What institutional failures does Sunday Musings acknowledge as real?
The host lists approximately twenty documented institutional failures near the episode’s close, including: D&C 132 altered before publication; William Clayton journals withheld from members; the 1886 John Taylor polygamy revelation first denied then quietly released; the First Presidency denying a document that later surfaced; a General Conference address required to be substantively re-recorded; the SEC fine for shell companies hiding Ensign Peak’s scale; Brigham Young altering Joseph’s journals; faith-promoting myths taught as fact (the transfiguration anecdote, the Thomas Marsh milk-stripping story); church leaders taught the priesthood and temple ban as a divine commandment and later disavowed that teaching; interracial marriage as eternal law; Adam-God; and blood atonement characterized as false doctrine by a later prophet. He frames these as real but survivable for those anchored in Christ rather than in institutional culture.
What is the “external locus of control” argument about why people leave?

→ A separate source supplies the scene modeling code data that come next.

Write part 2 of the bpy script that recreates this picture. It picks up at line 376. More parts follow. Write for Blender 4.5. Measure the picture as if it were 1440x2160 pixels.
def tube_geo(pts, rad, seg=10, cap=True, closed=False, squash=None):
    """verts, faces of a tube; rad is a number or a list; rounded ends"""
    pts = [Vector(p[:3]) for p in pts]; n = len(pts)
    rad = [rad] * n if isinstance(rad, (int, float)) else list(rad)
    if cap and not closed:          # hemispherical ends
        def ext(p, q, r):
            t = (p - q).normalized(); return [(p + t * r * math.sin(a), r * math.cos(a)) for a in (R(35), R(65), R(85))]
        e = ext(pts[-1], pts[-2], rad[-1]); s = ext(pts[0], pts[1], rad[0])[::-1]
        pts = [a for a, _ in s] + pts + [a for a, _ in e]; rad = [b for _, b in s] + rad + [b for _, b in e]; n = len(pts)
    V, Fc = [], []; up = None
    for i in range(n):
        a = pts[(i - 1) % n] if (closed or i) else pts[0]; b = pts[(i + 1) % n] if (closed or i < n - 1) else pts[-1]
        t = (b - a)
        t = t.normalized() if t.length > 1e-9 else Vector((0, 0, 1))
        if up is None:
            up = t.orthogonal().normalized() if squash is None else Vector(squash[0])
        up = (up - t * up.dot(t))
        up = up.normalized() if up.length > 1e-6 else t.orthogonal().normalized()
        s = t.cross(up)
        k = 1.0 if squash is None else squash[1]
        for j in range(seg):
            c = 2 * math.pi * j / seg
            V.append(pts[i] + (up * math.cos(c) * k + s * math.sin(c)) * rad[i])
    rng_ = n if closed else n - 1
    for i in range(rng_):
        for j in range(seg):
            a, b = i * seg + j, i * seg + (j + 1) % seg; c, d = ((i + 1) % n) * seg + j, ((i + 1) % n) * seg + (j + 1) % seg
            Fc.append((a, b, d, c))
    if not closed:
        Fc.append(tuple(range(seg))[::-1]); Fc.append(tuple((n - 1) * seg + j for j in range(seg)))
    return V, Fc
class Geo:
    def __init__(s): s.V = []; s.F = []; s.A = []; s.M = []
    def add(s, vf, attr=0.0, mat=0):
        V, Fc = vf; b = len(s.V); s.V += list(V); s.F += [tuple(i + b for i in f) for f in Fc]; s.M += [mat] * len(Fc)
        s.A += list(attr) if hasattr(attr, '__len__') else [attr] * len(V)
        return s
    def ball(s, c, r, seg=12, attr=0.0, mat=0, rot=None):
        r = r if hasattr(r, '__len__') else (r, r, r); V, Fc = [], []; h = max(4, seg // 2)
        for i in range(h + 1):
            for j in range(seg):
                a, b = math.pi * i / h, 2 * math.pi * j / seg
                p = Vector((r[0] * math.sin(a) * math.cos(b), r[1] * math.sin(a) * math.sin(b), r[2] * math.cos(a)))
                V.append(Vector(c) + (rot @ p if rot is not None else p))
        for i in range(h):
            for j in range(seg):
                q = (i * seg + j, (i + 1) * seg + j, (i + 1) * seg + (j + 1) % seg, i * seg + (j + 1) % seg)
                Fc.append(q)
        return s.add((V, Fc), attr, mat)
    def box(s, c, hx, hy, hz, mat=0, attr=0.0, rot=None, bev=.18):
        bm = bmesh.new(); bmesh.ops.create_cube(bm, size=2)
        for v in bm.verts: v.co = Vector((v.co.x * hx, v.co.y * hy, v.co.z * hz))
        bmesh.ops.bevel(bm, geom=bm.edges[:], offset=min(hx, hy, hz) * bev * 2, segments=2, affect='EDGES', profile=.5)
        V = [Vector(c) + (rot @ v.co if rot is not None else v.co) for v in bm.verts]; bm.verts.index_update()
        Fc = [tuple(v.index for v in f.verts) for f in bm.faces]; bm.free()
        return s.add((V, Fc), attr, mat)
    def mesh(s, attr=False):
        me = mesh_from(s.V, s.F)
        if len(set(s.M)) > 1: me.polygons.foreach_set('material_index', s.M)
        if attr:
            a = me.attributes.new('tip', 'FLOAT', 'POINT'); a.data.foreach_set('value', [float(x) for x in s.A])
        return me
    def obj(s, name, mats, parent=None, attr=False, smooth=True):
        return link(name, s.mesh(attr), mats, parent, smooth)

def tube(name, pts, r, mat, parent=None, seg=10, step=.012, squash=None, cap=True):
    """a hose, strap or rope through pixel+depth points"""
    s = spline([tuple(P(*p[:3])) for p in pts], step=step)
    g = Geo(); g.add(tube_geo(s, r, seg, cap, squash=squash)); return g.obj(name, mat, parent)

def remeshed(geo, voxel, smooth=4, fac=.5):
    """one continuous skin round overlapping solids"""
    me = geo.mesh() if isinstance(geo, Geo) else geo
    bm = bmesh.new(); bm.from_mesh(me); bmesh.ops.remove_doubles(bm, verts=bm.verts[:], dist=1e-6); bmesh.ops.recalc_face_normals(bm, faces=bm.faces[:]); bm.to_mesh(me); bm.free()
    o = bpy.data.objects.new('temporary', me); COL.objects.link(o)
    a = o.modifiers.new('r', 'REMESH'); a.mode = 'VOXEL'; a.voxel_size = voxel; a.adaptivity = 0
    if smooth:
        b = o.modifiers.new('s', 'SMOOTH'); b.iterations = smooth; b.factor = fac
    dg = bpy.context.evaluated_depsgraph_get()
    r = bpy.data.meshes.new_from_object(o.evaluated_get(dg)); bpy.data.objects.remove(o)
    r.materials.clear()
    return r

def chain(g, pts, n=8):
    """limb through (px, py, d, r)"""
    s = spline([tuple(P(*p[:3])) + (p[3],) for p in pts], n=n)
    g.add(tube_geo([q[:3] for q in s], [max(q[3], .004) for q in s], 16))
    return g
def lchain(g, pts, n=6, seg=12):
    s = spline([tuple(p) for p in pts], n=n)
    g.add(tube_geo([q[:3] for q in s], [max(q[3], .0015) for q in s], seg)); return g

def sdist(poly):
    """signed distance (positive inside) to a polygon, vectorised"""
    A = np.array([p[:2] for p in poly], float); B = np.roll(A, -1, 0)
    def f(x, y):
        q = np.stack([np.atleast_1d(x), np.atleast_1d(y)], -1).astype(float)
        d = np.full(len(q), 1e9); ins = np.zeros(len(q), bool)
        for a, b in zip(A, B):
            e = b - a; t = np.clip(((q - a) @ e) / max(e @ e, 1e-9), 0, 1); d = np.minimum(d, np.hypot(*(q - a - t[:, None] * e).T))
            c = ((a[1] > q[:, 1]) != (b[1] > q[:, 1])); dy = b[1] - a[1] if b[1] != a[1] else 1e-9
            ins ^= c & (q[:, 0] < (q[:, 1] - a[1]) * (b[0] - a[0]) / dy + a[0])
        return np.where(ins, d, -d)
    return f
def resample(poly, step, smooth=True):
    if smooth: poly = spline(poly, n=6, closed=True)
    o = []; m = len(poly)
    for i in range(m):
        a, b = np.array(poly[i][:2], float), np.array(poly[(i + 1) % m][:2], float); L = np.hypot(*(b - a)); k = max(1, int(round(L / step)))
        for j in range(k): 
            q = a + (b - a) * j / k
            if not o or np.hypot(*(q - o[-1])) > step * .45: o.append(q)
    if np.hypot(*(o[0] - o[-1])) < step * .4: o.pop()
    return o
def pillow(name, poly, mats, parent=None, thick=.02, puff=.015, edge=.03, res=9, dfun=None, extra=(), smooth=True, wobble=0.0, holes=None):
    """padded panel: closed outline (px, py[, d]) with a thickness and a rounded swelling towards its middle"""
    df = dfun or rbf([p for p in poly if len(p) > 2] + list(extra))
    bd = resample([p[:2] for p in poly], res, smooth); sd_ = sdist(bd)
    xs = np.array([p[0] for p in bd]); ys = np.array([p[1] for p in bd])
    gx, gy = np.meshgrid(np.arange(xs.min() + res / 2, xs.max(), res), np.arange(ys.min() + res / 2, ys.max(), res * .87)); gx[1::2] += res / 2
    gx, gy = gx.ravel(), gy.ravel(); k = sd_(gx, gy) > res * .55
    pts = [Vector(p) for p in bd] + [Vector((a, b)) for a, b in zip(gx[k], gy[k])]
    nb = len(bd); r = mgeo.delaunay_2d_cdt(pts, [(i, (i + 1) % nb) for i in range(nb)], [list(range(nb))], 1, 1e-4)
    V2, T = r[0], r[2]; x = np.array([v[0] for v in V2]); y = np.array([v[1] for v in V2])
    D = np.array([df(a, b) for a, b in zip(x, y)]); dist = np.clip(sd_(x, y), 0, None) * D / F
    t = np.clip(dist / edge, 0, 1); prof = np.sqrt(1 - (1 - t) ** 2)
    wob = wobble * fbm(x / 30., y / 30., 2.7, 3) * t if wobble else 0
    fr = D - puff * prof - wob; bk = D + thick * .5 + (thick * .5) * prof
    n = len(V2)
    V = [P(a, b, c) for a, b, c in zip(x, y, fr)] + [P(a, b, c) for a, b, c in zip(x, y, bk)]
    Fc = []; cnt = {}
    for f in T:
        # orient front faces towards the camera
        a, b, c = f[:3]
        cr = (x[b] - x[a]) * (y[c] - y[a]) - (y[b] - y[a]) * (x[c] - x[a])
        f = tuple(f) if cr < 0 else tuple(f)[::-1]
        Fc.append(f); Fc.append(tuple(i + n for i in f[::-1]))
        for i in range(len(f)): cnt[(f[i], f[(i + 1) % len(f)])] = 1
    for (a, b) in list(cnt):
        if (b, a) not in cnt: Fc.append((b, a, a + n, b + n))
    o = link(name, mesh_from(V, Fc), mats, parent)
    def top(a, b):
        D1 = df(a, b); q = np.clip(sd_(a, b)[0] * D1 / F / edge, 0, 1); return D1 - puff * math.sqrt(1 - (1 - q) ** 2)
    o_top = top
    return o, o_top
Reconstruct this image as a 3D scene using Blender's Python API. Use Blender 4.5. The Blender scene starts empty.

The argument holds that people who leave the LDS Church systematically attribute their departure to external factors — history, leadership failures, policies — rather than internal ones like lifestyle preferences. The argument has genuine psychological validity: self-serving attribution bias in voluntary self-reporting is well-documented. But Sunday Musings applies it so broadly it functions as dismissal of rational responses to documented failures. The SEC fine, Joseph Smith marrying a 14-year-old (confirmed in the Gospel Topics Essay), the Book of Abraham Essay’s Egyptological concessions — these are documented facts, not rationalizations. Genuine institutional distrust produced by documented institutional failures is not a character deficiency. The host’s own rapid-fire list of acknowledged failures undermines the comprehensive application of this argument.
The Honest Summary
Sunday Musings offers one of the most intellectually serious faithful LDS commentaries in this series. The host has done substantial historical research, is openly critical of LDS institutional failures, and brings genuine analytical tools to a difficult topic. His methodology critique of the Strong study is valid and well-presented. His trust-crisis framing — and his scriptural call to anchor testimony in Christ rather than in culture — is the episode’s most pastorally valuable contribution.
Three things need correcting. Pew’s 46% finding, together with CCES and BYU data, supports the broader trend identified by Strong, valid methodology critique does not justify dismissing a finding this robustly confirmed. The external locus of control argument is a partial truth applied as a comprehensive explanation, in a way that is undermined by the host’s own acknowledged list of real institutional failures. And the “postmodern leftist stain” framing substitutes a label for engagement with documented historical concerns that the host himself confirms are real.
The episode’s most important contribution is inadvertent: the host’s rapid acknowledgment of approximately twenty documented institutional failures — the SEC fine, polygamy with minors, Brigham Young altering Joseph’s journals, Adam-God, the priesthood ban disavowal — is the most candid faithful-member validation of these concerns in this entire series. It tells truth seekers something essential: these are documented facts, acknowledged even by well-researched believing members. The dispute is not about whether the institutional problems exist. It is about whether a testimony grounded in Christ can withstand them. That is a genuine and honest disagreement worth engaging on its own terms — without dismissing the data, the concerns, or the people who act on both.